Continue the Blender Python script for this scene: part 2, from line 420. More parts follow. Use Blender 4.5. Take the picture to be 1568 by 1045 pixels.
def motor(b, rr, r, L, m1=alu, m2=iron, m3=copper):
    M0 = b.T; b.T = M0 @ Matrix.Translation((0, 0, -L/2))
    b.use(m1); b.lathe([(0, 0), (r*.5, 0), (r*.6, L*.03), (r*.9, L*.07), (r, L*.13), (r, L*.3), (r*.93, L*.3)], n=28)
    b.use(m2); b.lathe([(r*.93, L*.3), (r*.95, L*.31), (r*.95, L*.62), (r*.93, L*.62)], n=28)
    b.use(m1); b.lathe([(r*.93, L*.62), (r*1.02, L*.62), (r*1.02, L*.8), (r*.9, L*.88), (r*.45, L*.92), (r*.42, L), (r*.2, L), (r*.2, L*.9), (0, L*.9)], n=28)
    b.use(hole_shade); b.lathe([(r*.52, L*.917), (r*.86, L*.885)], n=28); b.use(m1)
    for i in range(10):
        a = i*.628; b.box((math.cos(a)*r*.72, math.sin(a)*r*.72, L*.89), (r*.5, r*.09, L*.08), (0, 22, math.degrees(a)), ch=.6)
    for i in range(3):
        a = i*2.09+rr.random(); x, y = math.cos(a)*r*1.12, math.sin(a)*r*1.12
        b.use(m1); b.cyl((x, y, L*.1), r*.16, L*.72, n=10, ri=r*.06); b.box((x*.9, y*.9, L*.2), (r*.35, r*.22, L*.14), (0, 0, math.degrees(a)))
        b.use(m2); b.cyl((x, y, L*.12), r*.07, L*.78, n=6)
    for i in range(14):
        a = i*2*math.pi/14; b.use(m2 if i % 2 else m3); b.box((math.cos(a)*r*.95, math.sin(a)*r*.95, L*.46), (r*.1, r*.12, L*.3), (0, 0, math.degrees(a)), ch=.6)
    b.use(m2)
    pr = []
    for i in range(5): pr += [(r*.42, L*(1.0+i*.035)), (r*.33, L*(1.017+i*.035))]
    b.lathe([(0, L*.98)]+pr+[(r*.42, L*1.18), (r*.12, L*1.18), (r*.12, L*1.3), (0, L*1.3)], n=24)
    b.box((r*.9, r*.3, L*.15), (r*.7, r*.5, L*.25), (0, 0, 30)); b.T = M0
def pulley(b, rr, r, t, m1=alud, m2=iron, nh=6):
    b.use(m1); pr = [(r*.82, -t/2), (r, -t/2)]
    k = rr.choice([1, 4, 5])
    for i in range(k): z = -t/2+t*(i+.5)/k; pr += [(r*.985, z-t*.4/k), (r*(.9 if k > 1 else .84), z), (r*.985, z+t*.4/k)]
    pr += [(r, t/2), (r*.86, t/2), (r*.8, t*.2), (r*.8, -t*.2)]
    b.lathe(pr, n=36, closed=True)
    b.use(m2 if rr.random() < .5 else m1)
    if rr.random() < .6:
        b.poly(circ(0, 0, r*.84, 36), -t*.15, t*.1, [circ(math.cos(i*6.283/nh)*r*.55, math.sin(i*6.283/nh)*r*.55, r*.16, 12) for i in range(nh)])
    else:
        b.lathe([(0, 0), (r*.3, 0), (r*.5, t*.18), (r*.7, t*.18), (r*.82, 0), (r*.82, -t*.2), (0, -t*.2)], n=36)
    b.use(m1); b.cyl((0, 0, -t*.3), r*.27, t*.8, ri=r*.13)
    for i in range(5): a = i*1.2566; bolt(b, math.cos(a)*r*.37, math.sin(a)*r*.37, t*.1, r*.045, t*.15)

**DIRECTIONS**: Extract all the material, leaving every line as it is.

**EXPECTED OUTPUT**:
Continue the Blender Python script for this scene: part 2, from line 420. More parts follow. Use Blender 4.5. Take the picture to be 1568 by 1045 pixels.
def motor(b, rr, r, L, m1=alu, m2=iron, m3=copper):
    M0 = b.T; b.T = M0 @ Matrix.Translation((0, 0, -L/2))
    b.use(m1); b.lathe([(0, 0), (r*.5, 0), (r*.6, L*.03), (r*.9, L*.07), (r, L*.13), (r, L*.3), (r*.93, L*.3)], n=28)
    b.use(m2); b.lathe([(r*.93, L*.3), (r*.95, L*.31), (r*.95, L*.62), (r*.93, L*.62)], n=28)
    b.use(m1); b.lathe([(r*.93, L*.62), (r*1.02, L*.62), (r*1.02, L*.8), (r*.9, L*.88), (r*.45, L*.92), (r*.42, L), (r*.2, L), (r*.2, L*.9), (0, L*.9)], n=28)
    b.use(hole_shade); b.lathe([(r*.52, L*.917), (r*.86, L*.885)], n=28); b.use(m1)
    for i in range(10):
        a = i*.628; b.box((math.cos(a)*r*.72, math.sin(a)*r*.72, L*.89), (r*.5, r*.09, L*.08), (0, 22, math.degrees(a)), ch=.6)
    for i in range(3):
        a = i*2.09+rr.random(); x, y = math.cos(a)*r*1.12, math.sin(a)*r*1.12
        b.use(m1); b.cyl((x, y, L*.1), r*.16, L*.72, n=10, ri=r*.06); b.box((x*.9, y*.9, L*.2), (r*.35, r*.22, L*.14), (0, 0, math.degrees(a)))
        b.use(m2); b.cyl((x, y, L*.12), r*.07, L*.78, n=6)
    for i in range(14):
        a = i*2*math.pi/14; b.use(m2 if i % 2 else m3); b.box((math.cos(a)*r*.95, math.sin(a)*r*.95, L*.46), (r*.1, r*.12, L*.3), (0, 0, math.degrees(a)), ch=.6)
    b.use(m2)
    pr = []
    for i in range(5): pr += [(r*.42, L*(1.0+i*.035)), (r*.33, L*(1.017+i*.035))]
    b.lathe([(0, L*.98)]+pr+[(r*.42, L*1.18), (r*.12, L*1.18), (r*.12, L*1.3), (0, L*1.3)], n=24)
    b.box((r*.9, r*.3, L*.15), (r*.7, r*.5, L*.25), (0, 0, 30)); b.T = M0
def pulley(b, rr, r, t, m1=alud, m2=iron, nh=6):
    b.use(m1); pr = [(r*.82, -t/2), (r, -t/2)]
    k = rr.choice([1, 4, 5])
    for i in range(k): z = -t/2+t*(i+.5)/k; pr += [(r*.985, z-t*.4/k), (r*(.9 if k > 1 else .84), z), (r*.985, z+t*.4/k)]
    pr += [(r, t/2), (r*.86, t/2), (r*.8, t*.2), (r*.8, -t*.2)]
    b.lathe(pr, n=36, closed=True)
    b.use(m2 if rr.random() < .5 else m1)
    if rr.random() < .6:
        b.poly(circ(0, 0, r*.84, 36), -t*.15, t*.1, [circ(math.cos(i*6.283/nh)*r*.55, math.sin(i*6.283/nh)*r*.55, r*.16, 12) for i in range(nh)])
    else:
        b.lathe([(0, 0), (r*.3, 0), (r*.5, t*.18), (r*.7, t*.18), (r*.82, 0), (r*.82, -t*.2), (0, -t*.2)], n=36)
    b.use(m1); b.cyl((0, 0, -t*.3), r*.27, t*.8, ri=r*.13)
    for i in range(5): a = i*1.2566; bolt(b, math.cos(a)*r*.37, math.sin(a)*r*.37, t*.1, r*.045, t*.15)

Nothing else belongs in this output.